Northern Greece and this city has always been an important crossroads for Europe and the Mediterranean region, as evidenced by its rich demography, its amazing archaeology and the fantastically diverse cuisine that’s made so many people consider it Greece’s culinary capital.
This crossroads role particularly true when we talk about energy resources. The importance is reflected on a second senior-level U.S. energy official to visit Greece this summer, in the person of Department of Energy Under Secretary Mark Menezes, who will provide his perspectives in a moment.
A few weeks ago we also hosted in Athens State Department Assistant Secretary for Energy Resources Frank Fannon who noted that Greece is a critical energy partner of the United States and a champion of European energy security, helping to deliver on our shared goal of deepening energy security through diversification of routes, sources, and supplies of energy.

And I’ve found every time that I’m speaking in Greece on European energy security, whether it’s next to EC Vice President Sefcovic or Bulgarian Minister Petkova, that U.S., European and Greek policy all agree on this point.

The role of northern Greece is especially evident when we look at the Southern Gas Corridor. This initiative – one of the most complex projects of its kind ever developed – is on the cusp of providing an alternative source of pipeline gas into Europe for the first time ever, and Greece, through its support for the Trans-Adriatic Pipeline is playing a critical role in accomplishing this goal.

Once operational, TAP has the potential to bolster Europe’s wider energy security and enhance regional infrastructure all at once, while fulfilling Greece’s goal of becoming an important regional energy hub. And it is no small thing that the largest segment of the pipeline – more than 550 kilometers – runs directly through this region.

At the same time, Greece is taking steps to provide expanded options for liquefied natural gas into Greece, both through upgrades to the existing terminal at Revythoussa and the proposed new floating storage unit near Alexandroupolis, which is a US Government priority. These initiatives boost Greece’s energy resilience, strengthen regional markets, and create new opportunities for business.
They also help deliver on our shared goal of increased U.S. LNG exports to Europe, as highlighted in the recent Oval Office meeting between Presidents Trump and Juncker.

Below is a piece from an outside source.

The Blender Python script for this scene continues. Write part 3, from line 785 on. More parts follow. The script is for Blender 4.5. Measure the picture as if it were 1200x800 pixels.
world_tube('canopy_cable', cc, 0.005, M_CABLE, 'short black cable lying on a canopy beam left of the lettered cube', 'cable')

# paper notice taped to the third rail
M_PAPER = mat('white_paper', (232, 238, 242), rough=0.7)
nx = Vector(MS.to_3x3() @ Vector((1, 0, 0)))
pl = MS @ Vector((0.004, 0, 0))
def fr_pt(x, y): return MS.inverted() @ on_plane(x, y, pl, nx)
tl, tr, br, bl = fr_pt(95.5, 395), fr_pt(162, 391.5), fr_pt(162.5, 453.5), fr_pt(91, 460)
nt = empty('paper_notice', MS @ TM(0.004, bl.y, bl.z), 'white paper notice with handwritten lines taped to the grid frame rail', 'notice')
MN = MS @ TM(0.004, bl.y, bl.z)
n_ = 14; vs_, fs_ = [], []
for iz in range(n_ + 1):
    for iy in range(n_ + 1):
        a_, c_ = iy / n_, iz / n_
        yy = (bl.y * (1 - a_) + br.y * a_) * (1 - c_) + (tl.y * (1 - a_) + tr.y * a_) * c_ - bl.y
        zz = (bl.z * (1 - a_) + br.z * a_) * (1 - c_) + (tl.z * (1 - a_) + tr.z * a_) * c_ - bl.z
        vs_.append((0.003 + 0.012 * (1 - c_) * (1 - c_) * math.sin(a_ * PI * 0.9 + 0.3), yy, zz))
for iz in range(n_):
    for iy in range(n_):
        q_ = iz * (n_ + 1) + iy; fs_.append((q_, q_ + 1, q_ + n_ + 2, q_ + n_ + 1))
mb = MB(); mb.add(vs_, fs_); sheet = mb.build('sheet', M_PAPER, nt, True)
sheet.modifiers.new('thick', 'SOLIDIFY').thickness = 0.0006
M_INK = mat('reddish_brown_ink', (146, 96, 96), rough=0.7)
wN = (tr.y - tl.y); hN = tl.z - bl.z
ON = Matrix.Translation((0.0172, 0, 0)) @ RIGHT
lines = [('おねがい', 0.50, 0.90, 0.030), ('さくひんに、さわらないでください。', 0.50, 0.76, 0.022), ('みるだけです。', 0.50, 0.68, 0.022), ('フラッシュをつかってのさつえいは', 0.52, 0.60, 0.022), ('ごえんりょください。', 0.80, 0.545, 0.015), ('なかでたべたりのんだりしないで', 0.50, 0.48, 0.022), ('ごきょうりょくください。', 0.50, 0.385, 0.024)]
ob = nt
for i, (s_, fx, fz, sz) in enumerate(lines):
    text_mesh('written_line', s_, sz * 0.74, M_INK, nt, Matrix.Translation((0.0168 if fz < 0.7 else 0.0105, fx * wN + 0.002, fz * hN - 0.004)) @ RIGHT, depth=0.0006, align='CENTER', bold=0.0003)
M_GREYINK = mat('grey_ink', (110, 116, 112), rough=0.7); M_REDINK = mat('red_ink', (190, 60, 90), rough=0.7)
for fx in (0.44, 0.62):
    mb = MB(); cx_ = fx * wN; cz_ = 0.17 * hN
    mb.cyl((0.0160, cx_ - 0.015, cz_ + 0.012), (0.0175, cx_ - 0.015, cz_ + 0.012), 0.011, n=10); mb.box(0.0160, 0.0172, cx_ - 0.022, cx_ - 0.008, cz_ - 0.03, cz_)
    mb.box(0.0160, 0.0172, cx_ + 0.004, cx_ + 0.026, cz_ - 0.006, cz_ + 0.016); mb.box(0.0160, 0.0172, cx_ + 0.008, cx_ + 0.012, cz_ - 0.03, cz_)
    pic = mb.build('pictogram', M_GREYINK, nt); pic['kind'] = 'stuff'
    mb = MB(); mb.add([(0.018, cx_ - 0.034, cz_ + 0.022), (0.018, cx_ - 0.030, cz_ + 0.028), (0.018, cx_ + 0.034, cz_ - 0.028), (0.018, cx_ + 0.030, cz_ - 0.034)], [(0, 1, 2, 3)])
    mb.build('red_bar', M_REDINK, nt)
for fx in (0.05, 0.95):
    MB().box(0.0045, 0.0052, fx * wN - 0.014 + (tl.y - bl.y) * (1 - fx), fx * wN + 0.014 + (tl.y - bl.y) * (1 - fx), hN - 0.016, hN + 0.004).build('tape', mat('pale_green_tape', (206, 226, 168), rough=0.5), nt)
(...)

Tied to real progress in stronger regional connections, including the Greece-Bulgaria Interconnector, and wider efforts to strengthen economic ties and cooperation throughout the region, Greece and its neighbors have the capacity to achieve real transformation of the energy landscape, with enormous benefits for citizens and businesses alike.

In that regard, its important to have with us today, Minister Antic, and Minister Petkova and I know both Ministers and my friend Minister Stathakis strongly remain committed to the goal of implementing the IGB pipeline as soon as possible.

We are also very excited about the possibilities in the petroleum sector, especially on the upstream side, with the recent approval of joint exploration in several areas, including off the coast of Crete, by ExxonMobil with its partners Total and Hellenic Petroleum.

And there is enormous value in Greece’s expanding regional cooperation, whether through trilateral discussions with Cyprus and Israel or through deeper engagement with its Balkan neighbors, as we saw in the recent Quint discussions here in Thessaloniki.

In that regard, I’m very glad that we also have with us here today my friend and colleague Ambassador Kathleen Doherty from Cyprus, another reflection of the US view for Greece as a key regional partner.

I should also mention the importance of the many privatizations taking place in Greece right now in the energy sector. The recent successful sale of DESFA, forthcoming privatizations of the electrical and power generation system, and the upcoming sale of the majority of Hellenic Petroleum, all offer the chance for new capital and innovation in Greece’s energy sector, at a time when Greece is returning to growth and able to take advantage of a transforming energy marketplace.

So I’m very pleased that we have with us today Undersecretary Mark Menezes from our Department of Energy today to offer the Trump administration’s perspective of wider energy policy, and over the course of the next few days Undersecretary Menezes will have a chance to interact with many of you and learn more about what we view as a critical Greek role in the region.

In closing, I would like to wish everybody a very successful week here at TIF! And take advantage of the fantastic opportunities that we will see all through the next ten days, to grow the US-Greece investment relationship. Thank you very much.